As predicted by this column since the FIA first aired the two-tier concept in mid-March, all major hitters within FOTA are opposed, even if the likes of BMW, McLaren and Williams indicated their support for a (reasonable) budget cap. Theissen believes a 'glide path' spread over three years is vital to its adoption.
![]() FOTA © LAT |
Whether or not the matter heads for the law courts depends largely on FOTA's London resolution. What is clear, though, is that Ferrari in particular - although this applies equally to all manufacturer teams - cannot drastically downscale at short notice, and that Mosley faces stiff opposition from within FOTA. (If nine or less months is too short a period for newcomers to upscale, then surely same applies to downscaling?)

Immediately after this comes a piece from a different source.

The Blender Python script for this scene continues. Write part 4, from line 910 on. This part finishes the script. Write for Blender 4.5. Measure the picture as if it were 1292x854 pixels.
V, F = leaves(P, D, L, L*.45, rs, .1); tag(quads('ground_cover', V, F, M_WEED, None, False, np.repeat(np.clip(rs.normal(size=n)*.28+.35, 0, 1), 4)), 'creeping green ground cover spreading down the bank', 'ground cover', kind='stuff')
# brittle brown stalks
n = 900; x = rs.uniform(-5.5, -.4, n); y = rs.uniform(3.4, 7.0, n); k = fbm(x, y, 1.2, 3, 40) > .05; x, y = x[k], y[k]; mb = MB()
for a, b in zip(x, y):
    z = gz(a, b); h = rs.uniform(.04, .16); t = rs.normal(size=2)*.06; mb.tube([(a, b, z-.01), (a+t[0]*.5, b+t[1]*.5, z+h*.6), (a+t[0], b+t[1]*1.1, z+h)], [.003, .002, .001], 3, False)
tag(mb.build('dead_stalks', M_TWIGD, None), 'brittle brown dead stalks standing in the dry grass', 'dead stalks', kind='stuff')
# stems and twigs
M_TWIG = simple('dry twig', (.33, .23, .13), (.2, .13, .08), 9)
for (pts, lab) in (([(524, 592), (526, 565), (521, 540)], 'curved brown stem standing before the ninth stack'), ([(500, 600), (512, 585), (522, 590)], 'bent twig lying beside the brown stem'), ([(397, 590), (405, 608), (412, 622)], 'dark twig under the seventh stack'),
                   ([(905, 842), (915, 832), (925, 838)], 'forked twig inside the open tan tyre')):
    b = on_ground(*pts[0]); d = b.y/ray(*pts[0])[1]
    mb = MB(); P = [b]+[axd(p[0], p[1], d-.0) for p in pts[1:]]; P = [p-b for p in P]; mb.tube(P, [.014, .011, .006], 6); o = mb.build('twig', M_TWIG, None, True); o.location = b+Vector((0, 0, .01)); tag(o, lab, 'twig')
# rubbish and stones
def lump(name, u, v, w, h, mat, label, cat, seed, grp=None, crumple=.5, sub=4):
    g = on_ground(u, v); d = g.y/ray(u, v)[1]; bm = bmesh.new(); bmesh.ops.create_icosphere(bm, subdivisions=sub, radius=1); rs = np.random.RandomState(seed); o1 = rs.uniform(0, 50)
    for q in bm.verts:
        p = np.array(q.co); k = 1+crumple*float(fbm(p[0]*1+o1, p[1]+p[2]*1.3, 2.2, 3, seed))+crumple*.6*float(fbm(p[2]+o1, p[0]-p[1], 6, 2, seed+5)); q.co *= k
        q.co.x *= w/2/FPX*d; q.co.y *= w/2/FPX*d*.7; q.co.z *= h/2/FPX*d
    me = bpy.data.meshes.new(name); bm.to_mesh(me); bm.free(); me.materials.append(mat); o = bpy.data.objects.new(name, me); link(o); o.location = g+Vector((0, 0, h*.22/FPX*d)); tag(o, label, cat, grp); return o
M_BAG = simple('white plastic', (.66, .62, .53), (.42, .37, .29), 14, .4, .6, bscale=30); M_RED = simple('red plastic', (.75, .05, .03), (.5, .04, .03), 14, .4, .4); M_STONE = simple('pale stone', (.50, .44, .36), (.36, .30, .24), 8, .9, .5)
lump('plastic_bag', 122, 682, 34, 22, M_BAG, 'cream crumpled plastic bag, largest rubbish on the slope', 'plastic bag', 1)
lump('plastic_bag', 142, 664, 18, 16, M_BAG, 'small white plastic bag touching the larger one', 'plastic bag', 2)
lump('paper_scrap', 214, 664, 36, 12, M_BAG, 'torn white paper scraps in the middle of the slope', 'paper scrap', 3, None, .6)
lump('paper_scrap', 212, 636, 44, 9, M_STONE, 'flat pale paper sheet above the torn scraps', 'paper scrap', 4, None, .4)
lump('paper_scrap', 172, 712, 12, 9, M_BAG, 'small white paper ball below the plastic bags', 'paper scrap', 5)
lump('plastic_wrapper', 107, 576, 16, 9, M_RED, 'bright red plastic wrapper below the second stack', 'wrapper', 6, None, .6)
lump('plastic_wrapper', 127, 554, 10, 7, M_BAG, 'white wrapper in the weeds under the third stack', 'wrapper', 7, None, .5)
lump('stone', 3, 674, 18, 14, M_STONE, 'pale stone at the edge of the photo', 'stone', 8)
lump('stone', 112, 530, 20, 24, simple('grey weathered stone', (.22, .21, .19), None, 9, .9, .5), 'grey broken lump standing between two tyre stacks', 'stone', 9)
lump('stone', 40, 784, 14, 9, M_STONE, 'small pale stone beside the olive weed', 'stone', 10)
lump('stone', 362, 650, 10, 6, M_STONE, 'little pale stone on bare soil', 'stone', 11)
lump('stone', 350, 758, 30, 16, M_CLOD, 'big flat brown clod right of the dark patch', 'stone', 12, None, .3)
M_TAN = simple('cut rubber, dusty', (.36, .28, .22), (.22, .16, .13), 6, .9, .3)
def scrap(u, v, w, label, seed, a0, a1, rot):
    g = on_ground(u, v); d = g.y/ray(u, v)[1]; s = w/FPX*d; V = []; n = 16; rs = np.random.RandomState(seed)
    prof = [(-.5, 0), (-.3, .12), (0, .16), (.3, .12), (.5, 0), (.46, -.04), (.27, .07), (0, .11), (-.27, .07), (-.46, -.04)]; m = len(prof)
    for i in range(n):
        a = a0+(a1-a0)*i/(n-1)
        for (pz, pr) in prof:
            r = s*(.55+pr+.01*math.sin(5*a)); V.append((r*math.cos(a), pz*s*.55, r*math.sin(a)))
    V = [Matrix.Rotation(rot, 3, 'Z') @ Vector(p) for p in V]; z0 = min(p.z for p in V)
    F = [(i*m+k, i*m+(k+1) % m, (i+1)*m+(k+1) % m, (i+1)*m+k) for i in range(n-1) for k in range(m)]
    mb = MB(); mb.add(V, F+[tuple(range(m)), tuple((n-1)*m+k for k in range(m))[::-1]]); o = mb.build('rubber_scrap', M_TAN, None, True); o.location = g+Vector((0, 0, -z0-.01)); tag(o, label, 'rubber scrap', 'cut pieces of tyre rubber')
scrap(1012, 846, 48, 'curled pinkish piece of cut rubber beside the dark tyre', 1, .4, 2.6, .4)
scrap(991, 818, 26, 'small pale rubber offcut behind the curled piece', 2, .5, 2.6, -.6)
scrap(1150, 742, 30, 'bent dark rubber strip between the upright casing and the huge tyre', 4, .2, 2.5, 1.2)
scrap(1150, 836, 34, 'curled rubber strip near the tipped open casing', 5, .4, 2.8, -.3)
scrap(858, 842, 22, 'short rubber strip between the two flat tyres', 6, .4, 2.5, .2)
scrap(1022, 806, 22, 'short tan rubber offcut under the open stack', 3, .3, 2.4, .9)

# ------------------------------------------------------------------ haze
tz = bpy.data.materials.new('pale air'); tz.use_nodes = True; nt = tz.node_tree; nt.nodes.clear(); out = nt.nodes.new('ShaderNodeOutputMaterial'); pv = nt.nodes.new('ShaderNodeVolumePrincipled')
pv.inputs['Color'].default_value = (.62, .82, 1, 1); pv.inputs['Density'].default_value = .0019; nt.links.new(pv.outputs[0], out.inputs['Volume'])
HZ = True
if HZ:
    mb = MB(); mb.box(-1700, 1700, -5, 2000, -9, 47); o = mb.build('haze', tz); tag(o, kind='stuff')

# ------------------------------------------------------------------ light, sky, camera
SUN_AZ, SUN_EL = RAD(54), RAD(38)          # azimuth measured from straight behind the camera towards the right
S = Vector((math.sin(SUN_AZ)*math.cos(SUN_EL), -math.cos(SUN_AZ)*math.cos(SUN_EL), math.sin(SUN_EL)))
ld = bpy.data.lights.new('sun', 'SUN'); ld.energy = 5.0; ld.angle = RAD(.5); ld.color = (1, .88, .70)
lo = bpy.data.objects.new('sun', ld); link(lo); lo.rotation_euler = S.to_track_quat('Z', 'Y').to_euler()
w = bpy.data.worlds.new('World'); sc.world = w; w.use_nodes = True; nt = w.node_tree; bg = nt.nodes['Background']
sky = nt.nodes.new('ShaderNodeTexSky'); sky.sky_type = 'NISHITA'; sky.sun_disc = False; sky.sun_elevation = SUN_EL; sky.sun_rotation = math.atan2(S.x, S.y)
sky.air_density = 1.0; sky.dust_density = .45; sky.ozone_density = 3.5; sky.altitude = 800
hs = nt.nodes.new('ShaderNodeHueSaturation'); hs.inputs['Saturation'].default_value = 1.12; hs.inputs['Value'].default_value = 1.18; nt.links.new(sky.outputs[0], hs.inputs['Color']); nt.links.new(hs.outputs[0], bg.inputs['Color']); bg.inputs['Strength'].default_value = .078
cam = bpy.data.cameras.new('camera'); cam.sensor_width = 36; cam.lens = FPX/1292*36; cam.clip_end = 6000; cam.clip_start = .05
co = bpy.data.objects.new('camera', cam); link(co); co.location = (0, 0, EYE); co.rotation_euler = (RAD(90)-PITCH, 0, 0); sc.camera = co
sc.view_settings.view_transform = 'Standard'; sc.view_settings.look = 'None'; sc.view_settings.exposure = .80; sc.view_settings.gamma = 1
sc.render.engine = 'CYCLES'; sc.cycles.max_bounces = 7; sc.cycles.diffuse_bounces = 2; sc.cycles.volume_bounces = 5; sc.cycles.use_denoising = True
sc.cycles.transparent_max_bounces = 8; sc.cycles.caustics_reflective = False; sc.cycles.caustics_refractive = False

The sport needs to act quickly if grids are not to be depleted, but grandstands and TV screens stand to be equally bare if Ferrari leaves - regardless of Mosley's sentiments in this regard, for Ferrari needs F1 as much as F1 needs Ferrari. In fact, all teams need Ferrari simply for the kudos brought to their brands by thumping the Italian icon. Somehow beating Wirth GP (yes, that operation, too, looks like being revived) lacks the same ring.
Unfortunately, though, both di Montezemolo and Mosley are lawyers, so F1 shouldn't hold its breath that an amiable out-of-court settlement will soon be reached.